* _Goal_
The listing below is to be output in its exact form.

* _Information provided_
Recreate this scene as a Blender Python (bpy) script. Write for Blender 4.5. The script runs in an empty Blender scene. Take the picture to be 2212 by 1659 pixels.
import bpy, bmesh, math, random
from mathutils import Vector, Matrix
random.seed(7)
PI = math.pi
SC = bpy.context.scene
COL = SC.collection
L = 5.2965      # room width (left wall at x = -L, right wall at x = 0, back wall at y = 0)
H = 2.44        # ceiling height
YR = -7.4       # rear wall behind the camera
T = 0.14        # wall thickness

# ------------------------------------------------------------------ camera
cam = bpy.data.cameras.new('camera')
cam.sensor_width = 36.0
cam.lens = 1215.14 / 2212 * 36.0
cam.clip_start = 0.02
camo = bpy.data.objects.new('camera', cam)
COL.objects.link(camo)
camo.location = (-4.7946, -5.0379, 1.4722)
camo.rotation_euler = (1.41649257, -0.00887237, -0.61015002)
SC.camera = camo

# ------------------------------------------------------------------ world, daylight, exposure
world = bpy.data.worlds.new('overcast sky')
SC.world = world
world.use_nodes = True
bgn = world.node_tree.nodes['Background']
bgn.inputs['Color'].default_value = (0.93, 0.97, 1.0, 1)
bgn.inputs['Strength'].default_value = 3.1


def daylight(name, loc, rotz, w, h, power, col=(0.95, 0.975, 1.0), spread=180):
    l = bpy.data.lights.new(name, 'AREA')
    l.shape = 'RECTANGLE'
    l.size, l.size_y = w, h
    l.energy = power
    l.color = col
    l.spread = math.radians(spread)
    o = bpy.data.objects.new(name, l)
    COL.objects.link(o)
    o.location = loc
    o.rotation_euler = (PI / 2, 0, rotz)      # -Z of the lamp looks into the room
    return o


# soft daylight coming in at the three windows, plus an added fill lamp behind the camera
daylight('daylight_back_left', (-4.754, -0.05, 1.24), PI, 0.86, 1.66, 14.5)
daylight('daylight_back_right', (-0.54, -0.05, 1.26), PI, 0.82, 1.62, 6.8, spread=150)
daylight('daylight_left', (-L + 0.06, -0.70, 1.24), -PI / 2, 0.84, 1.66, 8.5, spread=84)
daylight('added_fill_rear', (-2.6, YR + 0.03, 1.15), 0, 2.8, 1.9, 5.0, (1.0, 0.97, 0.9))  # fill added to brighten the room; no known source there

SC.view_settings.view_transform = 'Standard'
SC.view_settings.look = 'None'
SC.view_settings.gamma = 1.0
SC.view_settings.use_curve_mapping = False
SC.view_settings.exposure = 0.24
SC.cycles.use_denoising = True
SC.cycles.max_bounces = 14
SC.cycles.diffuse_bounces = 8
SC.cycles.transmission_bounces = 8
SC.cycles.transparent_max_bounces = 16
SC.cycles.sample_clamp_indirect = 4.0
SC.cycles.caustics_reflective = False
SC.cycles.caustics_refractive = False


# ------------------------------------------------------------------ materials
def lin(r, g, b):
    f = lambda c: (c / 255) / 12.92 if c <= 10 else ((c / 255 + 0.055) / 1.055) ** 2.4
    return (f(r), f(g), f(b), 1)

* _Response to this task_
Recreate this scene as a Blender Python (bpy) script. Write for Blender 4.5. The script runs in an empty Blender scene. Take the picture to be 2212 by 1659 pixels.
import bpy, bmesh, math, random
from mathutils import Vector, Matrix
random.seed(7)
PI = math.pi
SC = bpy.context.scene
COL = SC.collection
L = 5.2965      # room width (left wall at x = -L, right wall at x = 0, back wall at y = 0)
H = 2.44        # ceiling height
YR = -7.4       # rear wall behind the camera
T = 0.14        # wall thickness

# ------------------------------------------------------------------ camera
cam = bpy.data.cameras.new('camera')
cam.sensor_width = 36.0
cam.lens = 1215.14 / 2212 * 36.0
cam.clip_start = 0.02
camo = bpy.data.objects.new('camera', cam)
COL.objects.link(camo)
camo.location = (-4.7946, -5.0379, 1.4722)
camo.rotation_euler = (1.41649257, -0.00887237, -0.61015002)
SC.camera = camo

# ------------------------------------------------------------------ world, daylight, exposure
world = bpy.data.worlds.new('overcast sky')
SC.world = world
world.use_nodes = True
bgn = world.node_tree.nodes['Background']
bgn.inputs['Color'].default_value = (0.93, 0.97, 1.0, 1)
bgn.inputs['Strength'].default_value = 3.1


def daylight(name, loc, rotz, w, h, power, col=(0.95, 0.975, 1.0), spread=180):
    l = bpy.data.lights.new(name, 'AREA')
    l.shape = 'RECTANGLE'
    l.size, l.size_y = w, h
    l.energy = power
    l.color = col
    l.spread = math.radians(spread)
    o = bpy.data.objects.new(name, l)
    COL.objects.link(o)
    o.location = loc
    o.rotation_euler = (PI / 2, 0, rotz)      # -Z of the lamp looks into the room
    return o


# soft daylight coming in at the three windows, plus an added fill lamp behind the camera
daylight('daylight_back_left', (-4.754, -0.05, 1.24), PI, 0.86, 1.66, 14.5)
daylight('daylight_back_right', (-0.54, -0.05, 1.26), PI, 0.82, 1.62, 6.8, spread=150)
daylight('daylight_left', (-L + 0.06, -0.70, 1.24), -PI / 2, 0.84, 1.66, 8.5, spread=84)
daylight('added_fill_rear', (-2.6, YR + 0.03, 1.15), 0, 2.8, 1.9, 5.0, (1.0, 0.97, 0.9))  # fill added to brighten the room; no known source there

SC.view_settings.view_transform = 'Standard'
SC.view_settings.look = 'None'
SC.view_settings.gamma = 1.0
SC.view_settings.use_curve_mapping = False
SC.view_settings.exposure = 0.24
SC.cycles.use_denoising = True
SC.cycles.max_bounces = 14
SC.cycles.diffuse_bounces = 8
SC.cycles.transmission_bounces = 8
SC.cycles.transparent_max_bounces = 16
SC.cycles.sample_clamp_indirect = 4.0
SC.cycles.caustics_reflective = False
SC.cycles.caustics_refractive = False


# ------------------------------------------------------------------ materials
def lin(r, g, b):
    f = lambda c: (c / 255) / 12.92 if c <= 10 else ((c / 255 + 0.055) / 1.055) ** 2.4
    return (f(r), f(g), f(b), 1)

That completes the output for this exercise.